### Short task
Copy the listing below line for line, starting at its first line and ending with the line that has "COL = S.collection" in it. Add nothing.

☆ ☆ ☆ ☆

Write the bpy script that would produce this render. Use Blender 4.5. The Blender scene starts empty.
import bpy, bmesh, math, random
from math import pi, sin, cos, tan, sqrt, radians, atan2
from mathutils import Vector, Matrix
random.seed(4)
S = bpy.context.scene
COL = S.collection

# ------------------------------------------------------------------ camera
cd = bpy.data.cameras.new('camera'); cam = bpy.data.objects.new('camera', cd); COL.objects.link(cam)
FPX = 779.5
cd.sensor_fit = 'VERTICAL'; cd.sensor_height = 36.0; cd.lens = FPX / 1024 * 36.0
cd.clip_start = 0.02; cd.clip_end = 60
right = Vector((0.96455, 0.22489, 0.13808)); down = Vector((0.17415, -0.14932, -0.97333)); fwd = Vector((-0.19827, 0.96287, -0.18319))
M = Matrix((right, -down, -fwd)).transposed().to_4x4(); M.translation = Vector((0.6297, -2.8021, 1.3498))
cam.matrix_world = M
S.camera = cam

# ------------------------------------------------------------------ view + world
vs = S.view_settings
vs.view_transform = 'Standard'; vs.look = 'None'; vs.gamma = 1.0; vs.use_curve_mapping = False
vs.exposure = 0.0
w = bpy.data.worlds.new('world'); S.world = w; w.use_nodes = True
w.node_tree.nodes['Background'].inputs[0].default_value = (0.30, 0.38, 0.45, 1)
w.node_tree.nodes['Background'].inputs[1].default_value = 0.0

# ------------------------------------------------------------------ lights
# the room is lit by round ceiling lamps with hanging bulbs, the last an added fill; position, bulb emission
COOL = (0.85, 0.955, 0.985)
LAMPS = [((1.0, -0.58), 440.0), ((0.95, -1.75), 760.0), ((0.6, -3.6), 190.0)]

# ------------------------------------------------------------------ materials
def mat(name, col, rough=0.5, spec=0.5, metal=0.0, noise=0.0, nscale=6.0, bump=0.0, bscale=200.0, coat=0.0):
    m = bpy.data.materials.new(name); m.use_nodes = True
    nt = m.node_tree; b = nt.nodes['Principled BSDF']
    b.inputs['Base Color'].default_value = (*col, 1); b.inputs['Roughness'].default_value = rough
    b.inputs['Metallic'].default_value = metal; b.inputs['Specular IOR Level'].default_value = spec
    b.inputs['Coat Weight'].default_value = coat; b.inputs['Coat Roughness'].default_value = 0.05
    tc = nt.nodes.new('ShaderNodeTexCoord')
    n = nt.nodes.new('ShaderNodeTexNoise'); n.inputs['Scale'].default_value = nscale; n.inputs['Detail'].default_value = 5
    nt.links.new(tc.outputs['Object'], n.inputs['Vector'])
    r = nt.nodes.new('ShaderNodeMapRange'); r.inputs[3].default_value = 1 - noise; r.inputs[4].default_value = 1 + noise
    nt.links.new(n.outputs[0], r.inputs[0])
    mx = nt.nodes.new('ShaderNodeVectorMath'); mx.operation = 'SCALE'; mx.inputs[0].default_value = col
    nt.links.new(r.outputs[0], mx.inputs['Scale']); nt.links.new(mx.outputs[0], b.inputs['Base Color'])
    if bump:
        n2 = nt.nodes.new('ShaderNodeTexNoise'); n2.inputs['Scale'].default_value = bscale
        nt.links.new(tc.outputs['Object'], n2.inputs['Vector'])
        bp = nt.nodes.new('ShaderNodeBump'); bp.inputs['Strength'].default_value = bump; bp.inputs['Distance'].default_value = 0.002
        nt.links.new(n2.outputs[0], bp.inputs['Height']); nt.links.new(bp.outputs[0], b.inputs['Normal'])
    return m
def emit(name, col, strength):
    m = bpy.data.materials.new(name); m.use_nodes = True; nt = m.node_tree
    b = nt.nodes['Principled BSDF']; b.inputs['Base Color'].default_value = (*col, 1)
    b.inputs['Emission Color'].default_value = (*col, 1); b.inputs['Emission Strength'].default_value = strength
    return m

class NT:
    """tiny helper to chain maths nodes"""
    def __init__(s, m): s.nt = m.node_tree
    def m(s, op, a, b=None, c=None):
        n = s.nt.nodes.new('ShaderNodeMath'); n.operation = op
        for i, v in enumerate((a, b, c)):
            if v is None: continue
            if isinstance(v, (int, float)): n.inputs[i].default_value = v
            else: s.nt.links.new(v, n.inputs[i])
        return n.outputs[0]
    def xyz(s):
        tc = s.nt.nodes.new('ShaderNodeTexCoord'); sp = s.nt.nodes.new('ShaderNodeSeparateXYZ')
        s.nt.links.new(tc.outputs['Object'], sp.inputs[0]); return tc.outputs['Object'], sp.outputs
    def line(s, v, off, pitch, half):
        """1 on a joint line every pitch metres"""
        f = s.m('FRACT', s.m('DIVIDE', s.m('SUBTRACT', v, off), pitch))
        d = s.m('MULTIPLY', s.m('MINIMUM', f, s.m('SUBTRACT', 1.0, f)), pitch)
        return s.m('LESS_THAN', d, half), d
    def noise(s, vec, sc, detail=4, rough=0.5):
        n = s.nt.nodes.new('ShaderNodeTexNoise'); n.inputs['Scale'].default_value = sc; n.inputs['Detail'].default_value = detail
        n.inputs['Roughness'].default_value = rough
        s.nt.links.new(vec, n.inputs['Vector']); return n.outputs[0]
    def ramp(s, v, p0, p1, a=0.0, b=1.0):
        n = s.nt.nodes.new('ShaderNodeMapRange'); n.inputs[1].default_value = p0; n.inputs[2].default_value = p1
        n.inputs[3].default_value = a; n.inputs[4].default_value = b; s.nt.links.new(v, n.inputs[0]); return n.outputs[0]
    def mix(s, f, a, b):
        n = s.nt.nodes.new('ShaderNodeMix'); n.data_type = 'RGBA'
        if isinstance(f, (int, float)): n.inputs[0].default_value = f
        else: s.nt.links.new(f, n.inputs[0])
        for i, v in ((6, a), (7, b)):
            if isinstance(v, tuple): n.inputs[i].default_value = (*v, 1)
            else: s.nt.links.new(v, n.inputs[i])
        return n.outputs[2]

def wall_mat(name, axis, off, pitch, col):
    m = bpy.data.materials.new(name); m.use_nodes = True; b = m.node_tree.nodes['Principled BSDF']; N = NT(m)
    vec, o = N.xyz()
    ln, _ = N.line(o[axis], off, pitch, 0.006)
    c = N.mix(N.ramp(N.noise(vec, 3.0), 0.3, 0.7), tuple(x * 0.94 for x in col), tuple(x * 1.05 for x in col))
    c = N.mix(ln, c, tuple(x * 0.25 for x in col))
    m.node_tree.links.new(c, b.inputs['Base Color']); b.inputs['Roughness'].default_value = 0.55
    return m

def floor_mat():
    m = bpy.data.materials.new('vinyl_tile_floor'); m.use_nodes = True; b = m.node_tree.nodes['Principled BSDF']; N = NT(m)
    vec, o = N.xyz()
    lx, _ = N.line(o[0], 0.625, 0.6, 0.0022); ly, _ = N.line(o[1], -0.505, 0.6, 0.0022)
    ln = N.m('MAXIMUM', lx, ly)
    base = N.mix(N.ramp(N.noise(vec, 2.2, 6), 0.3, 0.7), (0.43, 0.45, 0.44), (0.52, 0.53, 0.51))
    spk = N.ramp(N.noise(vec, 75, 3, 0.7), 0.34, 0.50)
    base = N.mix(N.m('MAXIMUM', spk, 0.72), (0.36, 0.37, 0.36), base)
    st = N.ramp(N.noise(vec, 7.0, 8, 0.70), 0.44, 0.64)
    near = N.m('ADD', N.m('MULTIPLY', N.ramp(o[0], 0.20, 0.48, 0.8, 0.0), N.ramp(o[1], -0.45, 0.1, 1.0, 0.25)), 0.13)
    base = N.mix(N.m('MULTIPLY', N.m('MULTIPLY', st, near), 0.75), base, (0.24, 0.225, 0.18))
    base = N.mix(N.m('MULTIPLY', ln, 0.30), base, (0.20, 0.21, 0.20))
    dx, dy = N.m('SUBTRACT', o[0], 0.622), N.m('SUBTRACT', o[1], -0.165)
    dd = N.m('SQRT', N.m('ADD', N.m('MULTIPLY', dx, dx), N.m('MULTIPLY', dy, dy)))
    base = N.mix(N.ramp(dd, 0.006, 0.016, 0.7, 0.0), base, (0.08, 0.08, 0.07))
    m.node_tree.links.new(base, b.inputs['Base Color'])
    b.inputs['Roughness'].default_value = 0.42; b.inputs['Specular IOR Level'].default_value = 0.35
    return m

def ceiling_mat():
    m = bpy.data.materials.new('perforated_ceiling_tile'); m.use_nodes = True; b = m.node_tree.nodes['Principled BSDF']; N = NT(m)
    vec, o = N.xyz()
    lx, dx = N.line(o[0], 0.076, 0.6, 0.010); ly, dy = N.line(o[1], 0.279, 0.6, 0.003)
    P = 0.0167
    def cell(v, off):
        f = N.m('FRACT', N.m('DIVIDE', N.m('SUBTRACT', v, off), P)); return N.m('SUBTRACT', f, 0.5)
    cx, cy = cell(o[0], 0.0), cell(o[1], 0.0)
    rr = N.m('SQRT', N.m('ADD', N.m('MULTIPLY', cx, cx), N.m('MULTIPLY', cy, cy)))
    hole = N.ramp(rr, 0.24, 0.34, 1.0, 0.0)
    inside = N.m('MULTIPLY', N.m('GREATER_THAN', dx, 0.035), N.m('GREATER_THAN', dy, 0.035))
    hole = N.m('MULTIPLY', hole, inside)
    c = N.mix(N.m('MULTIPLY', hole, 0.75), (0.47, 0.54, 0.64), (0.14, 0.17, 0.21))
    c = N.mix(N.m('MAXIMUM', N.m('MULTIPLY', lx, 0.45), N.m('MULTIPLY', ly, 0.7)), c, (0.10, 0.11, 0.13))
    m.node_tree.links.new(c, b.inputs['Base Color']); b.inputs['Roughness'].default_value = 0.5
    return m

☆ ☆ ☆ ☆

### Full response
Write the bpy script that would produce this render. Use Blender 4.5. The Blender scene starts empty.
import bpy, bmesh, math, random
from math import pi, sin, cos, tan, sqrt, radians, atan2
from mathutils import Vector, Matrix
random.seed(4)
S = bpy.context.scene
COL = S.collection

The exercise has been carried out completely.